THE PROBLEM: Your task is to output the data exactly as it stands.

DATA SEGMENT:
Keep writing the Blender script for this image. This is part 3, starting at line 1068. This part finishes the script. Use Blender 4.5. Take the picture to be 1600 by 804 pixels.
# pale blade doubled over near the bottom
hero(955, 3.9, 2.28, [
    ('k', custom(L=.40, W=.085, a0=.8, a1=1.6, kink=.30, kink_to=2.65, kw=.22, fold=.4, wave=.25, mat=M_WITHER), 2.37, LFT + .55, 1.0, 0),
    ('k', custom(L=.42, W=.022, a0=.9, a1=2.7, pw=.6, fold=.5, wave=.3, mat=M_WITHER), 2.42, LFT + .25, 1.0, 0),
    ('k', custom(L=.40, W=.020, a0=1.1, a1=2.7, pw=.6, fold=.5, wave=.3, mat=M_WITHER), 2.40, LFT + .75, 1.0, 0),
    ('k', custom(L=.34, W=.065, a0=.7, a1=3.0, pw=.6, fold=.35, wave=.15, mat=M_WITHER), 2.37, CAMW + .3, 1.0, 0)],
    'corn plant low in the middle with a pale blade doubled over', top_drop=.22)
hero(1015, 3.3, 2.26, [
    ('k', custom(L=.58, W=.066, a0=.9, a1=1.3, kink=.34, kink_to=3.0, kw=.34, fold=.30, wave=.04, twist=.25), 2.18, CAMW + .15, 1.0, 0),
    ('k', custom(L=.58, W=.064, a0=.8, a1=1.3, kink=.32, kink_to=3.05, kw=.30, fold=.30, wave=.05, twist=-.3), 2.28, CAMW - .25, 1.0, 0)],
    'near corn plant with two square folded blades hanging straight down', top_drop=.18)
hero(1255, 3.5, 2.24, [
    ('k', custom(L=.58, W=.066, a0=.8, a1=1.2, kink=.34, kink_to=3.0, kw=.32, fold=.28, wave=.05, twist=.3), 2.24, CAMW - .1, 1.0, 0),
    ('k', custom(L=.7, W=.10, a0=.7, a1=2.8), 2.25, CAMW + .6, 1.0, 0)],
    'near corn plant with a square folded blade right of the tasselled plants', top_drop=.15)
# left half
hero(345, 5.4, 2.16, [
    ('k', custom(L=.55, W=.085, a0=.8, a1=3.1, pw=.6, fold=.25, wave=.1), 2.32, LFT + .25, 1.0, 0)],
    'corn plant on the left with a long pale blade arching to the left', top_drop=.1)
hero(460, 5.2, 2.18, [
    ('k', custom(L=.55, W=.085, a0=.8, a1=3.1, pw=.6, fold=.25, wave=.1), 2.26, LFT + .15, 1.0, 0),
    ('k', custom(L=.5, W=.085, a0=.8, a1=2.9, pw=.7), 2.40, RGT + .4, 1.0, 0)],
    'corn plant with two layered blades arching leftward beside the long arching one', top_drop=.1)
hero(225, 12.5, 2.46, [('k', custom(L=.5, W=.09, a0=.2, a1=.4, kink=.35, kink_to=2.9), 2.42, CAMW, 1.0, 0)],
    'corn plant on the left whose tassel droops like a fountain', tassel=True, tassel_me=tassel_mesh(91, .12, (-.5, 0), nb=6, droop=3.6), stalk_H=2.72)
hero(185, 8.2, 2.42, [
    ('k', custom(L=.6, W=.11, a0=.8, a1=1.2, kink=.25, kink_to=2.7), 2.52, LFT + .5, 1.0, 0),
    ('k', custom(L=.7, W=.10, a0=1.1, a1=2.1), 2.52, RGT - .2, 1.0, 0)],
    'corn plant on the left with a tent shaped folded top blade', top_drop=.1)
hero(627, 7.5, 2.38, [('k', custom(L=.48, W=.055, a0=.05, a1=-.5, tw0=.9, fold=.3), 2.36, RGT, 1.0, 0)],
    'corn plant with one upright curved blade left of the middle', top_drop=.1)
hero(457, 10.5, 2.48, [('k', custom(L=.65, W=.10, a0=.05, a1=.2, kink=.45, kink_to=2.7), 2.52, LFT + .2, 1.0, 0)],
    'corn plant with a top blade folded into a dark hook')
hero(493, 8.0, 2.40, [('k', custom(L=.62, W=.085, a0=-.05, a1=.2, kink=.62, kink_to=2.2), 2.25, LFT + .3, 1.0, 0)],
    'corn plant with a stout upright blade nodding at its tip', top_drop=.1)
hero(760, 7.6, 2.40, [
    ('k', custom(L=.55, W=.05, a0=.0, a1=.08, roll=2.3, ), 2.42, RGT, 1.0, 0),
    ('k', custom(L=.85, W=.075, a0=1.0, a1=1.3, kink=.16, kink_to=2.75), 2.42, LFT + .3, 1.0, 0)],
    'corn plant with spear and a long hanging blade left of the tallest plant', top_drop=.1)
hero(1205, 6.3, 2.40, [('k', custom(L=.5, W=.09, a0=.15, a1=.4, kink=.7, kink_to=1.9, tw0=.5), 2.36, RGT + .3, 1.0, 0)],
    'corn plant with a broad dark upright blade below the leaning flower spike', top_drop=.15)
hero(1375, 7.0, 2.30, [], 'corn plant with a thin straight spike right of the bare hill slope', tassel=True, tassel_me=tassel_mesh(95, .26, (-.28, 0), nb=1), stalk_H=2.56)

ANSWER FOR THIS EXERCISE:
Keep writing the Blender script for this image. This is part 3, starting at line 1068. This part finishes the script. Use Blender 4.5. Take the picture to be 1600 by 804 pixels.
# pale blade doubled over near the bottom
hero(955, 3.9, 2.28, [
    ('k', custom(L=.40, W=.085, a0=.8, a1=1.6, kink=.30, kink_to=2.65, kw=.22, fold=.4, wave=.25, mat=M_WITHER), 2.37, LFT + .55, 1.0, 0),
    ('k', custom(L=.42, W=.022, a0=.9, a1=2.7, pw=.6, fold=.5, wave=.3, mat=M_WITHER), 2.42, LFT + .25, 1.0, 0),
    ('k', custom(L=.40, W=.020, a0=1.1, a1=2.7, pw=.6, fold=.5, wave=.3, mat=M_WITHER), 2.40, LFT + .75, 1.0, 0),
    ('k', custom(L=.34, W=.065, a0=.7, a1=3.0, pw=.6, fold=.35, wave=.15, mat=M_WITHER), 2.37, CAMW + .3, 1.0, 0)],
    'corn plant low in the middle with a pale blade doubled over', top_drop=.22)
hero(1015, 3.3, 2.26, [
    ('k', custom(L=.58, W=.066, a0=.9, a1=1.3, kink=.34, kink_to=3.0, kw=.34, fold=.30, wave=.04, twist=.25), 2.18, CAMW + .15, 1.0, 0),
    ('k', custom(L=.58, W=.064, a0=.8, a1=1.3, kink=.32, kink_to=3.05, kw=.30, fold=.30, wave=.05, twist=-.3), 2.28, CAMW - .25, 1.0, 0)],
    'near corn plant with two square folded blades hanging straight down', top_drop=.18)
hero(1255, 3.5, 2.24, [
    ('k', custom(L=.58, W=.066, a0=.8, a1=1.2, kink=.34, kink_to=3.0, kw=.32, fold=.28, wave=.05, twist=.3), 2.24, CAMW - .1, 1.0, 0),
    ('k', custom(L=.7, W=.10, a0=.7, a1=2.8), 2.25, CAMW + .6, 1.0, 0)],
    'near corn plant with a square folded blade right of the tasselled plants', top_drop=.15)
# left half
hero(345, 5.4, 2.16, [
    ('k', custom(L=.55, W=.085, a0=.8, a1=3.1, pw=.6, fold=.25, wave=.1), 2.32, LFT + .25, 1.0, 0)],
    'corn plant on the left with a long pale blade arching to the left', top_drop=.1)
hero(460, 5.2, 2.18, [
    ('k', custom(L=.55, W=.085, a0=.8, a1=3.1, pw=.6, fold=.25, wave=.1), 2.26, LFT + .15, 1.0, 0),
    ('k', custom(L=.5, W=.085, a0=.8, a1=2.9, pw=.7), 2.40, RGT + .4, 1.0, 0)],
    'corn plant with two layered blades arching leftward beside the long arching one', top_drop=.1)
hero(225, 12.5, 2.46, [('k', custom(L=.5, W=.09, a0=.2, a1=.4, kink=.35, kink_to=2.9), 2.42, CAMW, 1.0, 0)],
    'corn plant on the left whose tassel droops like a fountain', tassel=True, tassel_me=tassel_mesh(91, .12, (-.5, 0), nb=6, droop=3.6), stalk_H=2.72)
hero(185, 8.2, 2.42, [
    ('k', custom(L=.6, W=.11, a0=.8, a1=1.2, kink=.25, kink_to=2.7), 2.52, LFT + .5, 1.0, 0),
    ('k', custom(L=.7, W=.10, a0=1.1, a1=2.1), 2.52, RGT - .2, 1.0, 0)],
    'corn plant on the left with a tent shaped folded top blade', top_drop=.1)
hero(627, 7.5, 2.38, [('k', custom(L=.48, W=.055, a0=.05, a1=-.5, tw0=.9, fold=.3), 2.36, RGT, 1.0, 0)],
    'corn plant with one upright curved blade left of the middle', top_drop=.1)
hero(457, 10.5, 2.48, [('k', custom(L=.65, W=.10, a0=.05, a1=.2, kink=.45, kink_to=2.7), 2.52, LFT + .2, 1.0, 0)],
    'corn plant with a top blade folded into a dark hook')
hero(493, 8.0, 2.40, [('k', custom(L=.62, W=.085, a0=-.05, a1=.2, kink=.62, kink_to=2.2), 2.25, LFT + .3, 1.0, 0)],
    'corn plant with a stout upright blade nodding at its tip', top_drop=.1)
hero(760, 7.6, 2.40, [
    ('k', custom(L=.55, W=.05, a0=.0, a1=.08, roll=2.3, ), 2.42, RGT, 1.0, 0),
    ('k', custom(L=.85, W=.075, a0=1.0, a1=1.3, kink=.16, kink_to=2.75), 2.42, LFT + .3, 1.0, 0)],
    'corn plant with spear and a long hanging blade left of the tallest plant', top_drop=.1)
hero(1205, 6.3, 2.40, [('k', custom(L=.5, W=.09, a0=.15, a1=.4, kink=.7, kink_to=1.9, tw0=.5), 2.36, RGT + .3, 1.0, 0)],
    'corn plant with a broad dark upright blade below the leaning flower spike', top_drop=.15)
hero(1375, 7.0, 2.30, [], 'corn plant with a thin straight spike right of the bare hill slope', tassel=True, tassel_me=tassel_mesh(95, .26, (-.28, 0), nb=1), stalk_H=2.56)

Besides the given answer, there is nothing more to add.